# [What to work on]
All lines holding the string "part" are to be shown.

# [Given information]
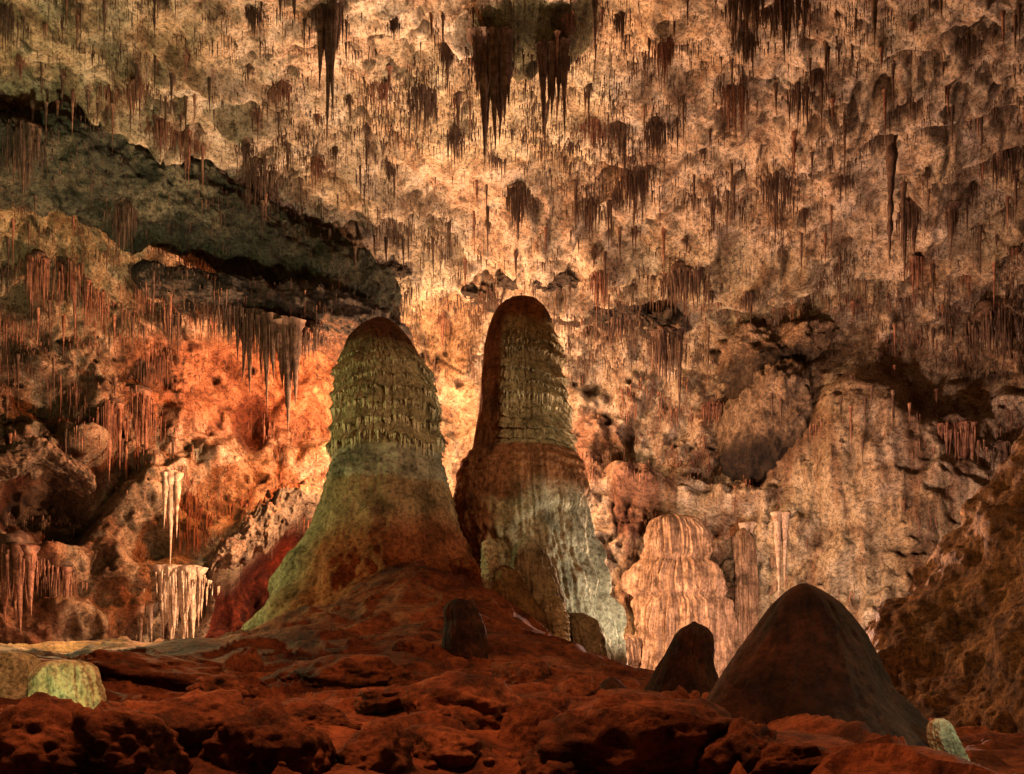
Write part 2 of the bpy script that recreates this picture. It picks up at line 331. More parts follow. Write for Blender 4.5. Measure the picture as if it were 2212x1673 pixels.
CL=[
 (708,15,66,210,[(0,315),(-14,200),(14,170),(22,110),(-20,120),(6,250),(-8,150)],'long dark stalactite cluster at top left of centre ending in one thin spike','dark',13),
 (1070,100,90,150,[(-26,265),(-4,225),(14,215),(-14,190),(28,150),(34,110),(2,170),(-36,120),(20,185)],'largest central stalactite cluster, thick fluted spikes hanging against the bright ceiling','dark',15),
 (1195,118,70,120,[(-20,205),(0,150),(24,190),(12,130),(-8,140),(-28,110)],'three spiked dark stalactite cluster just right of the largest central cluster','dark',11),
 (965,115,42,90,[(0,95),(-8,60)],'small narrow stalactite tuft just left of the largest central cluster','dark',8),
 (915,215,84,120,[(0,90),(-12,70),(14,60)],'bushy round reddish needle tuft left of and below the central cluster','dark',6),
 (1605,-5,90,150,[(-22,125),(0,140),(24,120),(34,90),(-34,80)],'broad dark stalactite cluster cut off by the top edge, left of its twin','dark',9),
 (1695,-5,96,150,[(-30,110),(-8,150),(18,120),(40,100),(4,130)],'broad dark stalactite cluster cut off by the top edge, right of its twin','dark',9),
 (1960,452,46,140,[(-8,165),(8,120),(16,90)],'stalactite cluster beside the long knobbly stalactite at upper right','dark',8),
 (2052,458,30,100,[(0,100),(6,60)],'short thick dark stalactite tuft near the right edge of the ceiling','dark',10),
 (1115,418,60,120,[(0,125),(-10,70),(10,80)],'dark tuft with a pointed spike on the ceiling above the right giant stalagmite','dark',9),
 (1365,382,66,120,[(4,125),(-12,80),(16,70)],'dark drooping stalactite tuft right of centre with a long tip','dark',9),
 (1278,268,66,90,[(0,60),(12,50)],'rounded reddish tuft, left one of three side by side right of centre','red',6),
 (1345,268,50,120,[(4,140),(-6,70)],'narrow tuft with a long tail, middle one of three side by side','dark',8),
 (1412,282,62,90,[(0,75),(-12,60)],'ragged dark tuft, right one of three side by side right of centre','dark',7),
 (266,452,60,120,[(0,110),(-14,80),(12,70)],'shaggy greenish brown tuft on the grey green shelf at left','dark',8),
 (52,292,84,180,[(0,150),(-20,110),(20,130),(34,80),(-34,90)],'wide hanging fringe of stalactites at the far left edge','dark',8),
 (352,275,56,100,[(0,80),(12,60)],'thin fringed tuft on the upper left ceiling above the grey green shelf','red',6),
 (237,200,56,80,[(0,60)],'small squat reddish tuft high on the upper left ceiling','red',6),
 (602,192,50,70,[(0,45),(8,40)],'small tuft left of the long top spike cluster','red',5),
 (1290,598,50,100,[(-8,90),(8,80),(0,60)],'pale brown stalactite bunch right of the right giant stalagmite top','red',8),
 (946,612,50,80,[(-6,65),(8,60)],'reddish stalactite bunch between the tops of the two giant stalagmites','red',7,69),
 (860,612,80,50,[(-16,36),(10,30),(26,26)],'short fringe under the dark ledge above the left giant stalagmite','dark',5,69.2),
 (1060,640,70,60,[(-16,40),(10,36)],'short fringe under the dark ledge at the left of the right giant top','dark',5,69.5),
 (1225,632,70,70,[(-16,46),(16,40)],'short fringe under the dark ledge at the right of the right giant top','dark',5,69),
 (1330,692,110,60,[(-30,40),(4,46),(34,34)],'long low fringe under the dark ledge right of the right giant','dark',5,70),
 (1610,580,110,80,[(-30,50),(0,60),(30,40)],'low fringe under the slanting dark ledge above the hanging boulder','dark',5,67.5),
 (1480,600,110,120,[(0,100),(-24,80),(26,70)],'wide dark shaggy stalactite mass on the ledge right of the right giant','dark',8),
 (1438,730,70,140,[(-14,110),(0,125),(14,100),(30,200)],'dark stalactite cluster with one long thin straw right of the right giant','dark',8,67.5),
 (546,690,60,170,[(-4,175),(-30,100),(20,140),(-16,140)],'stalactite cluster under the dark ledge with a slim central spike','dark',11,57.5),
 (578,700,50,160,[(0,205),(14,140),(-12,120)],'stalactite cluster under the dark ledge, between its slim and its thick neighbours','dark',11,57.3),
 (628,715,66,180,[(-4,235),(14,170),(-18,130),(4,130)],'thickest and longest stalactite cluster hanging from the dark ledge','dark',16,57.5),
 (500,670,76,110,[(-20,70),(0,90),(16,80)],'short fringe of stalactites on the left part of the dark ledge','dark',8,57.2),
 (672,722,60,80,[(-10,60),(12,50)],'short fringe of stalactites at the right part of the dark ledge','dark',8,58.5),
 (290,860,80,220,[(-14,260),(8,220),(24,190),(-30,170),(0,170)],'long reddish straw stalactites hanging before the left wall','red',7),
 (240,890,60,180,[(0,180),(18,130),(-18,120)],'shorter reddish straws left of the longest red straws','red',7),
 (372,1035,40,130,[(0,200),(12,130),(-10,110)],'pale slender stalactite bunch above the cream icicle curtain','pale',9,62),
 (398,1238,96,150,[(-38,150),(-26,175),(-14,150),(-2,180),(8,150),(20,170),(30,120),(40,100),(-8,120),(14,120),(-32,120),(2,140)],'cream icicle like stalactite curtain left of the cave opening','pale',15,62.5),
 (318,1310,50,90,[(-8,95),(8,80),(0,60),(-16,60)],'small pale stalactite bunch left of the cream icicle curtain','pale',8),
 (40,1190,110,150,[(-40,130),(-20,170),(0,150),(20,180),(40,140)],'reddish drapery of stalactites at the far left edge under the dark recess','red',14),
 (130,1240,70,120,[(-20,110),(0,140),(20,100)],'narrow reddish drapery right of the far left one','red',11),
 (150,590,110,190,[(-40,150),(-10,180),(20,160),(44,130)],'dark reddish hanging fringe on the left wall below the grey green shelf','red',8),
 (80,570,60,130,[(-10,120),(14,110)],'small streaky fringe at the left edge below the grey green shelf','red',7),
 (2050,925,90,150,[(-30,110),(-8,140),(18,150),(36,120)],'brown drapery of stalactites in the hollow of the right wall','red',9),
 (2168,965,44,130,[(0,125),(12,90)],'dark stalactite bunch at the right edge of the wall','dark',9),
 (2150,690,100,150,[(-24,110),(8,130),(30,100)],'wide dark fringe at the right edge halfway up','dark',8),
 (2165,340,70,110,[(0,80),(16,70)],'dark fringe at the right edge near the top','dark',7),
 (1615,1140,44,130,[(-10,150),(6,190),(16,130)],'pale drapery stalactites right of the flowstone column','pale',9),
 (1688,1120,34,130,[(-6,190),(8,160)],'slim pale drapery stalactites on the wall above the big dark cone','pale',9),
 (455,650,60,60,[(-12,50),(10,60)],'tiny fringe at the left tip of the dark ledge','dark',7,56.8),
 (955,690,24,70,[(0,85)],'short reddish spike hanging between the two giant stalagmites','red',7),
 (1540,880,60,80,[(-10,50),(12,60)],'small brown tuft left of the dark hanging boulder','red',6),
]
for c_ in CL:
    (u,v,w_,L_,mains,lab,tone,rad)=c_[:8];cluster(u,v,w_,L_,mains,lab,tone,rad=rad,fr=(tone!='pale' or u==398),boss=tone!='pale',Yf=c_[8] if len(c_)>8 else None)
single(1897,318,290,9,'long knobbly dark stalactite hanging alone at upper right',me=knobby,off=2.0)
single(1886,-5,132,8,'thin lone stalactite at the top edge right of the twin clusters')
single(1283,-5,125,8,'thin lone stalactite at the top edge right of centre')
single(640,-5,75,7,'short lone stalactite at the top edge left of the long spike cluster')
single(2022,-5,60,7,'short lone stalactite at the top edge near the right corner')
single(992,215,110,6,'very thin stalactite directly left of the largest central cluster')
single(1935,430,150,5,'slim plain stalactite just right of the long knobbly one',off=1.)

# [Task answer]
Write part 2 of the bpy script that recreates this picture. It picks up at line 331. More parts follow. Write for Blender 4.5. Measure the picture as if it were 2212x1673 pixels.
 (500,670,76,110,[(-20,70),(0,90),(16,80)],'short fringe of stalactites on the left part of the dark ledge','dark',8,57.2),
 (672,722,60,80,[(-10,60),(12,50)],'short fringe of stalactites at the right part of the dark ledge','dark',8,58.5),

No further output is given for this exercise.